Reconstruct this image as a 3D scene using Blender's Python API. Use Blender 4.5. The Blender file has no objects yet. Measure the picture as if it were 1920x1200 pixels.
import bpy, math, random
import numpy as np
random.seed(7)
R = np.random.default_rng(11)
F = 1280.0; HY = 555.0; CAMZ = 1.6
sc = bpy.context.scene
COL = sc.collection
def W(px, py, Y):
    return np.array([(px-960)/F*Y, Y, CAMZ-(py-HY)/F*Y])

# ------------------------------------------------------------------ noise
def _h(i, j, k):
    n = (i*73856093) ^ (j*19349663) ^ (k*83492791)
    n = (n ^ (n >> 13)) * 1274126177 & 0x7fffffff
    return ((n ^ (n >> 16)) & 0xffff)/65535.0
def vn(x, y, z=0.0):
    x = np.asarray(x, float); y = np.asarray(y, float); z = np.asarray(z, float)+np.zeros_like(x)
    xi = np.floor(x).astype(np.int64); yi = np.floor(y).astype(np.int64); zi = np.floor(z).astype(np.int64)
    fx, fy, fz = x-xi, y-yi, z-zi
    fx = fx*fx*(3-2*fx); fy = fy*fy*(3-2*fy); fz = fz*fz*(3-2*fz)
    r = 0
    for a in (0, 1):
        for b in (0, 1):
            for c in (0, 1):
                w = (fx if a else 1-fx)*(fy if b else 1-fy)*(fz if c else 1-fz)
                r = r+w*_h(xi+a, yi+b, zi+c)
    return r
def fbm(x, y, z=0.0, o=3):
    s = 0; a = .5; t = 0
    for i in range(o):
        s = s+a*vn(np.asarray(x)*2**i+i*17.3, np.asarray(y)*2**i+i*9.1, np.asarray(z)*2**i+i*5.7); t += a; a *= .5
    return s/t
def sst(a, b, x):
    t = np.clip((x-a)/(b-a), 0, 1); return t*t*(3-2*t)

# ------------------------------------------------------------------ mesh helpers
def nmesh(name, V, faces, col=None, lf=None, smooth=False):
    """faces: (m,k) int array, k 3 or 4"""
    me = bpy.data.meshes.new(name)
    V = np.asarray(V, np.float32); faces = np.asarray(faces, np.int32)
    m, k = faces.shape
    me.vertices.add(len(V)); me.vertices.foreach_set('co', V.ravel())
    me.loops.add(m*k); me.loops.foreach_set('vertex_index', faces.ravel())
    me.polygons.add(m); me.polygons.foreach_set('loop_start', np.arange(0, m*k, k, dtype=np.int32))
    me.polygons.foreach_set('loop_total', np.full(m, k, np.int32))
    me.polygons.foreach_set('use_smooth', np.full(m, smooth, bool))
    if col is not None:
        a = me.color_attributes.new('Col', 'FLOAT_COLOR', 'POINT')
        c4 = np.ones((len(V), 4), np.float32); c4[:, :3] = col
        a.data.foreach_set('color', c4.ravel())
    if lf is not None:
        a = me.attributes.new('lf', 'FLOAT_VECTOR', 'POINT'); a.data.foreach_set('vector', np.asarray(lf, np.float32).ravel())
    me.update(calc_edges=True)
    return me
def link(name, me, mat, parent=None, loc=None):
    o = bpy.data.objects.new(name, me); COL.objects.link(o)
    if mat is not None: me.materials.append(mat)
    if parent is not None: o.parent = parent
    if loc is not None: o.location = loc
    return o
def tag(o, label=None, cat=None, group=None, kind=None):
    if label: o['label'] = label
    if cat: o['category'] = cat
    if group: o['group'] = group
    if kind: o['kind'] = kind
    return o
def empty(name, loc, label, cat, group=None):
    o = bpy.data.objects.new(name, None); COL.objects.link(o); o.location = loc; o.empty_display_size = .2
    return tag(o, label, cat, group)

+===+

Every line above should be printed again exactly as it stands.

_Solution to the exercise:_
Reconstruct this image as a 3D scene using Blender's Python API. Use Blender 4.5. The Blender file has no objects yet. Measure the picture as if it were 1920x1200 pixels.
import bpy, math, random
import numpy as np
random.seed(7)
R = np.random.default_rng(11)
F = 1280.0; HY = 555.0; CAMZ = 1.6
sc = bpy.context.scene
COL = sc.collection
def W(px, py, Y):
    return np.array([(px-960)/F*Y, Y, CAMZ-(py-HY)/F*Y])

# ------------------------------------------------------------------ noise
def _h(i, j, k):
    n = (i*73856093) ^ (j*19349663) ^ (k*83492791)
    n = (n ^ (n >> 13)) * 1274126177 & 0x7fffffff
    return ((n ^ (n >> 16)) & 0xffff)/65535.0
def vn(x, y, z=0.0):
    x = np.asarray(x, float); y = np.asarray(y, float); z = np.asarray(z, float)+np.zeros_like(x)
    xi = np.floor(x).astype(np.int64); yi = np.floor(y).astype(np.int64); zi = np.floor(z).astype(np.int64)
    fx, fy, fz = x-xi, y-yi, z-zi
    fx = fx*fx*(3-2*fx); fy = fy*fy*(3-2*fy); fz = fz*fz*(3-2*fz)
    r = 0
    for a in (0, 1):
        for b in (0, 1):
            for c in (0, 1):
                w = (fx if a else 1-fx)*(fy if b else 1-fy)*(fz if c else 1-fz)
                r = r+w*_h(xi+a, yi+b, zi+c)
    return r
def fbm(x, y, z=0.0, o=3):
    s = 0; a = .5; t = 0
    for i in range(o):
        s = s+a*vn(np.asarray(x)*2**i+i*17.3, np.asarray(y)*2**i+i*9.1, np.asarray(z)*2**i+i*5.7); t += a; a *= .5
    return s/t
def sst(a, b, x):
    t = np.clip((x-a)/(b-a), 0, 1); return t*t*(3-2*t)

# ------------------------------------------------------------------ mesh helpers
def nmesh(name, V, faces, col=None, lf=None, smooth=False):
    """faces: (m,k) int array, k 3 or 4"""
    me = bpy.data.meshes.new(name)
    V = np.asarray(V, np.float32); faces = np.asarray(faces, np.int32)
    m, k = faces.shape
    me.vertices.add(len(V)); me.vertices.foreach_set('co', V.ravel())
    me.loops.add(m*k); me.loops.foreach_set('vertex_index', faces.ravel())
    me.polygons.add(m); me.polygons.foreach_set('loop_start', np.arange(0, m*k, k, dtype=np.int32))
    me.polygons.foreach_set('loop_total', np.full(m, k, np.int32))
    me.polygons.foreach_set('use_smooth', np.full(m, smooth, bool))
    if col is not None:
        a = me.color_attributes.new('Col', 'FLOAT_COLOR', 'POINT')
        c4 = np.ones((len(V), 4), np.float32); c4[:, :3] = col
        a.data.foreach_set('color', c4.ravel())
    if lf is not None:
        a = me.attributes.new('lf', 'FLOAT_VECTOR', 'POINT'); a.data.foreach_set('vector', np.asarray(lf, np.float32).ravel())
    me.update(calc_edges=True)
    return me
def link(name, me, mat, parent=None, loc=None):
    o = bpy.data.objects.new(name, me); COL.objects.link(o)
    if mat is not None: me.materials.append(mat)
    if parent is not None: o.parent = parent
    if loc is not None: o.location = loc
    return o
def tag(o, label=None, cat=None, group=None, kind=None):
    if label: o['label'] = label
    if cat: o['category'] = cat
    if group: o['group'] = group
    if kind: o['kind'] = kind
    return o
def empty(name, loc, label, cat, group=None):
    o = bpy.data.objects.new(name, None); COL.objects.link(o); o.location = loc; o.empty_display_size = .2
    return tag(o, label, cat, group)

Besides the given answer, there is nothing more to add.